Although we hate to, it'll be time to take the Christmas trees down soon. We usually wait until after "Old Christmas Day" or Epiphanny, January 6th. These are two of my favorite glass ornaments, very Maine-y, my red lobster and seagull. My husband and I each have our own decorated Christmas trees. Mine is always a real tree with all my glass ornaments that I've collected over the years, his is a little kid's dream with ornaments from Peanuts, Looney Tunes and all sorts of cartoon characters - artificial and pre-lit with multi-colored lights. I'm an all-white light purist! So it's good that we can have the decorations we love the most and can enjoy each other's holiday creations!



This snowy weekend has just begged for comfort food - chicken pot pie from scratch New Year's Day and Yankee Pot Roast Saturday night - oh, so yummy and good for the soul! It's a recipe I adapted from one I found in Cooking Light magazine (my favorite!), October 2007 and I make it often in fall and winter. I hope you enjoy it!


Yankee Pot Roast

Olive oil
About a 2-lb. boneless chuck roast, trimmed
1 cup chopped onion
4 cups fat-free, less-sodium College Inn beef broth
1 tbsp whole-grain Dijon mustard
1 tsp salt
1 tsp dried thyme
1/2 tsp freshly ground black pepper
1/2 tsp dried sage (or Bell's Seasoning left over from Thanksgiving)
2 bay leaves
1 small turnip, peeled and cut into 1-inch cubes
1 medium Russet potato, peeled and cut into 1-inch cubes
About 4 medium carrots, peeled and cut into 1-inch slices

Pre-heat over to 300 degrees.

Heat about a tsp olive oil in a large oven-safe Dutch oven over medium-high heat. Brown the roast on all sides, about 8 minutes. Remove from pan to a plate. Add a little more olive oil if needed and saute the onion about 5 minutes or until they begin to brown. Add the broth, scraping pan to loosen the brown bits from browning the meat and onion. Reduce heat; add mustard, spices and bay leaves then return the roast to the pot. Bring to a simmer.

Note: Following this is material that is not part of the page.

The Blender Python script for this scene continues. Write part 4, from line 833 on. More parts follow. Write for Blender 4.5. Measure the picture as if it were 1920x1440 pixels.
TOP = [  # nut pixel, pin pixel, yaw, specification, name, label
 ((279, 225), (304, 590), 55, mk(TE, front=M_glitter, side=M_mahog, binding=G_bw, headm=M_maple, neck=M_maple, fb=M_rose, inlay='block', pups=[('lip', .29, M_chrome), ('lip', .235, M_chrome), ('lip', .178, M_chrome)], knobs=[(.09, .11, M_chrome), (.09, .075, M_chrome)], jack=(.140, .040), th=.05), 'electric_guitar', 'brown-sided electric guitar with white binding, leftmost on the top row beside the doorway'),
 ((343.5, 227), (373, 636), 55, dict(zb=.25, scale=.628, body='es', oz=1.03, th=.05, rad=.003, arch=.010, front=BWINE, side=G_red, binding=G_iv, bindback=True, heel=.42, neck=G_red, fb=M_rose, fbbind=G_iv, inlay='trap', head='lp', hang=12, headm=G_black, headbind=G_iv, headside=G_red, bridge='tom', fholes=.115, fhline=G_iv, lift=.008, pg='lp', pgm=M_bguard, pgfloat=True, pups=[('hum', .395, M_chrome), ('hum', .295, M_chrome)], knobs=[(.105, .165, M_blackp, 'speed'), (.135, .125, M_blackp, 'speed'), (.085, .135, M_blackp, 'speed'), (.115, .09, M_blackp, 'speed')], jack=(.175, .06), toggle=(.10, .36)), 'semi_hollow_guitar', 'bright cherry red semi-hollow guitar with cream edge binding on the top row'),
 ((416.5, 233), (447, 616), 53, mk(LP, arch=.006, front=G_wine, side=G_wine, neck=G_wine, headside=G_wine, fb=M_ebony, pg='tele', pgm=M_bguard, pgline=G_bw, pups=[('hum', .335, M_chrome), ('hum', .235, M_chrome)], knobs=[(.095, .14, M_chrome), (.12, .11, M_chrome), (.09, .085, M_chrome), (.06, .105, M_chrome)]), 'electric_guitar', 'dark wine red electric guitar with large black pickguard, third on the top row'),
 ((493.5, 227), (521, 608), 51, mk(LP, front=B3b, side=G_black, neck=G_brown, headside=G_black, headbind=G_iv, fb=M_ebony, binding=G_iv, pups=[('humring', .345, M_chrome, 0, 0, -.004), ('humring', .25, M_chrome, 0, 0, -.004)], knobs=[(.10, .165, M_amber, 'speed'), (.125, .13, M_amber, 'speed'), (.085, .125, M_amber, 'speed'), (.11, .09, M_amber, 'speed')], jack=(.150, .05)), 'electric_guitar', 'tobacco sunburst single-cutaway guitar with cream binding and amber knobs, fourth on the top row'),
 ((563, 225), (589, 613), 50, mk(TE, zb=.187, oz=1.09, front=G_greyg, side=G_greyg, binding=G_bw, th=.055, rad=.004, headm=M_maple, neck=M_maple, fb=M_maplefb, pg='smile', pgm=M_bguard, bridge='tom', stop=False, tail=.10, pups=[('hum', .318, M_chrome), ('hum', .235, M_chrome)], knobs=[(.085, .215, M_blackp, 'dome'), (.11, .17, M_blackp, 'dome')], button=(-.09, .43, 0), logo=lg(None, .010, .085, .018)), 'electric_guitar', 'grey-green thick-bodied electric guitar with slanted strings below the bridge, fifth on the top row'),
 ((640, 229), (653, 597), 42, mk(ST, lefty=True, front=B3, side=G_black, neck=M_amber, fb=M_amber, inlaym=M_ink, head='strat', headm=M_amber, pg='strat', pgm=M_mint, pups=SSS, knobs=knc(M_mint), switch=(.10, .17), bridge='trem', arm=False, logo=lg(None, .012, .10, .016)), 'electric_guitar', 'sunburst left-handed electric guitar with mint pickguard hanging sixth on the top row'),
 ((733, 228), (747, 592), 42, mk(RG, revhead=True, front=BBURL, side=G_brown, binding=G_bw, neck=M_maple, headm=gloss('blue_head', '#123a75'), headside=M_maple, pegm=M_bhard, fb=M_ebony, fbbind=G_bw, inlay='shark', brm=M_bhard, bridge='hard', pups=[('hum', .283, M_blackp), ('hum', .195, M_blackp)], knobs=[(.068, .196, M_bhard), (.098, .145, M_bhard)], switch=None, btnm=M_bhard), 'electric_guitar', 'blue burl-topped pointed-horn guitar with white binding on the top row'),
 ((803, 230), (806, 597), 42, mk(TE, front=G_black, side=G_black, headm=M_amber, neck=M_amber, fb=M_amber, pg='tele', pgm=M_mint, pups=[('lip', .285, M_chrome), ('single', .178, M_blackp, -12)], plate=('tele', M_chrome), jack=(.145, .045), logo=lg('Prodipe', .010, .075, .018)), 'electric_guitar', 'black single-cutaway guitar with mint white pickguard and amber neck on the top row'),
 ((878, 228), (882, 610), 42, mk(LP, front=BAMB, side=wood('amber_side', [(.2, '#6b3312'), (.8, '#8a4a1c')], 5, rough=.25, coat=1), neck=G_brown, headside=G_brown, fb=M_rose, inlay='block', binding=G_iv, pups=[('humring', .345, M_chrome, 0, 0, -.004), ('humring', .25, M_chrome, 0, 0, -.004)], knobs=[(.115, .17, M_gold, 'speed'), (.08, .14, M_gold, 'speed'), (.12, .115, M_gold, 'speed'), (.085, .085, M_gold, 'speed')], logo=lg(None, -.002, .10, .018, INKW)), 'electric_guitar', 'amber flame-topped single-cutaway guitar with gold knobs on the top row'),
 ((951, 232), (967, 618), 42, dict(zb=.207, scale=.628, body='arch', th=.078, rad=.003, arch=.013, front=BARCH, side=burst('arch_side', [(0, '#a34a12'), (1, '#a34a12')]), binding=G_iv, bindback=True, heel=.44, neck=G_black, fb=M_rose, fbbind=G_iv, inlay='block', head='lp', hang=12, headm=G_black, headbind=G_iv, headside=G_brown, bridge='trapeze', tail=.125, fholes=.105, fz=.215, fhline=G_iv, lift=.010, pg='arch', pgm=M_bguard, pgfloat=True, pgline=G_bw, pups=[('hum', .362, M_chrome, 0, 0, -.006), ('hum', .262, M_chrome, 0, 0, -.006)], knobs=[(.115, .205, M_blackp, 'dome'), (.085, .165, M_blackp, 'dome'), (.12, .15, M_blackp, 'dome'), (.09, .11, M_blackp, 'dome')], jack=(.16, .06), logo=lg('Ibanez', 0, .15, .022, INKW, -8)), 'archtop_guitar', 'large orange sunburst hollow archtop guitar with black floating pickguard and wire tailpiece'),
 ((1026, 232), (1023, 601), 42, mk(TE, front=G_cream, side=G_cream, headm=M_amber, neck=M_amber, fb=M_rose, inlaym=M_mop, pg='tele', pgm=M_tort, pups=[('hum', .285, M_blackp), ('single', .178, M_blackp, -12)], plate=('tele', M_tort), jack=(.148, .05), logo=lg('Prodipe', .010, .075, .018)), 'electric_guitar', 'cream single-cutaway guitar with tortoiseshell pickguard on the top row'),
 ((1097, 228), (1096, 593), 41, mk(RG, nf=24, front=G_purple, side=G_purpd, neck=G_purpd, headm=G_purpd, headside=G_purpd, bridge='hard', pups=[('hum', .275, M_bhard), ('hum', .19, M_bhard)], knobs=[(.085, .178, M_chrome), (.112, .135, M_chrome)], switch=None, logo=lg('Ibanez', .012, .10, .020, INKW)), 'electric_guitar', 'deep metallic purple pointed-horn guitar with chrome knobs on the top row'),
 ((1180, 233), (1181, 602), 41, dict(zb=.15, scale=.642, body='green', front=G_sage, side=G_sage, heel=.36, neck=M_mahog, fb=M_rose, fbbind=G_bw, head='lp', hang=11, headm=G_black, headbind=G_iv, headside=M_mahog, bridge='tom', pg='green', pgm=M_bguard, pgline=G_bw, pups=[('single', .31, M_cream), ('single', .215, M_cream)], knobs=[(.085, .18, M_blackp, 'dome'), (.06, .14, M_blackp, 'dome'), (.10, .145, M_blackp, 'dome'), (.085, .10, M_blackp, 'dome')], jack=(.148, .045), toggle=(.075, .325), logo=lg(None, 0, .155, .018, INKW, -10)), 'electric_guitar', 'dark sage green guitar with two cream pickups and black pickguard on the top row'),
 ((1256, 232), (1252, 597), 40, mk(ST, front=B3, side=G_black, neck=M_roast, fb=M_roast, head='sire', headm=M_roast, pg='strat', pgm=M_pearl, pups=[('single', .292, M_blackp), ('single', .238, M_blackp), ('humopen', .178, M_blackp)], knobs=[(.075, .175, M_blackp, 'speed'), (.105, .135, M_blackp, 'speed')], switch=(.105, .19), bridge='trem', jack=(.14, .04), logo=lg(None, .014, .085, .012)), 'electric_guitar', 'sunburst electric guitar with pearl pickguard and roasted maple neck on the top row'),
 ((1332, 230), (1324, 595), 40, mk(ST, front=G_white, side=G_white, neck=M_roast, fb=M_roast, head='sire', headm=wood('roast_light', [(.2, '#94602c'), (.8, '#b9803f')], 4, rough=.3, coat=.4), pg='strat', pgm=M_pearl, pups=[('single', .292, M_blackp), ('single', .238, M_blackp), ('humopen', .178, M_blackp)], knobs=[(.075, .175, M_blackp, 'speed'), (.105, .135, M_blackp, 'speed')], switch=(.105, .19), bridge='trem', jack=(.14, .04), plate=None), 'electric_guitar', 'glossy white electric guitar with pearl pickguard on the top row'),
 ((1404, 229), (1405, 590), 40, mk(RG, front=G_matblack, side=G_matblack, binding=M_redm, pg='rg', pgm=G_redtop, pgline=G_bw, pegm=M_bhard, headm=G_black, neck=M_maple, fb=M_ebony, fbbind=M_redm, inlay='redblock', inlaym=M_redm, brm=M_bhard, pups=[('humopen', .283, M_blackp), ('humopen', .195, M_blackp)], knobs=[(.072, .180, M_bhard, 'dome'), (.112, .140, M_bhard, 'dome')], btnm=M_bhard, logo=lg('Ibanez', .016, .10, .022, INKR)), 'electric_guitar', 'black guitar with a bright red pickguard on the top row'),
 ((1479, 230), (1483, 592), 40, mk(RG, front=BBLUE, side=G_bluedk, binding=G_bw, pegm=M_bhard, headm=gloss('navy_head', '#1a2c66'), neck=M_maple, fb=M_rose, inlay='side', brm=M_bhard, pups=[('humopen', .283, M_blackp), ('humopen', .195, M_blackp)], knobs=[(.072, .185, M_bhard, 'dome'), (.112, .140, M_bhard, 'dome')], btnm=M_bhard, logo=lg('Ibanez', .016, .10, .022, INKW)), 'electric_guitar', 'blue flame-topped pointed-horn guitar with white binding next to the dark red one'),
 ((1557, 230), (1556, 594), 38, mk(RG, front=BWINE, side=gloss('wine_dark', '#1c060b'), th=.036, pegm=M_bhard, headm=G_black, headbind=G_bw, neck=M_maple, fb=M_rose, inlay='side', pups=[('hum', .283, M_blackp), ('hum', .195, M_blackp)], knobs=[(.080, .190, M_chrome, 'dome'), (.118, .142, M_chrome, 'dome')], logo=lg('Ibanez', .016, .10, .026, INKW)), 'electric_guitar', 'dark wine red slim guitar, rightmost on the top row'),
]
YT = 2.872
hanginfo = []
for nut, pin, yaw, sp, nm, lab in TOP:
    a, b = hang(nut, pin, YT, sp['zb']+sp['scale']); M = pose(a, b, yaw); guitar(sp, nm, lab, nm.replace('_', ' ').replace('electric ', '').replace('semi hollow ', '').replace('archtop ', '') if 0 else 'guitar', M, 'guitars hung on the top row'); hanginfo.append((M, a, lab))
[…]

Cover and bake at 300 for 1-1/2 hours. Add the carrot and turnip and continue to bake, covered, another hour. Add potato and bake another 30 minutes or until the roast and vegetables are very tender. Remove bay leaves.

You can also add parsnip or rutabaga, or any other root vegetables you prefer. Wonderful the next day! Add some crusty bread or homemade corn bread and call the family to dinner!

Enjoy and stay warm and cozy! I'm off to finish drawing out a couple of new hooked rug projects. More on those soon.

1 comment:

Chrissy said...

I am pretty sure that is in Newbury NH - close to Sunapee lake! It is right in front of the fire station!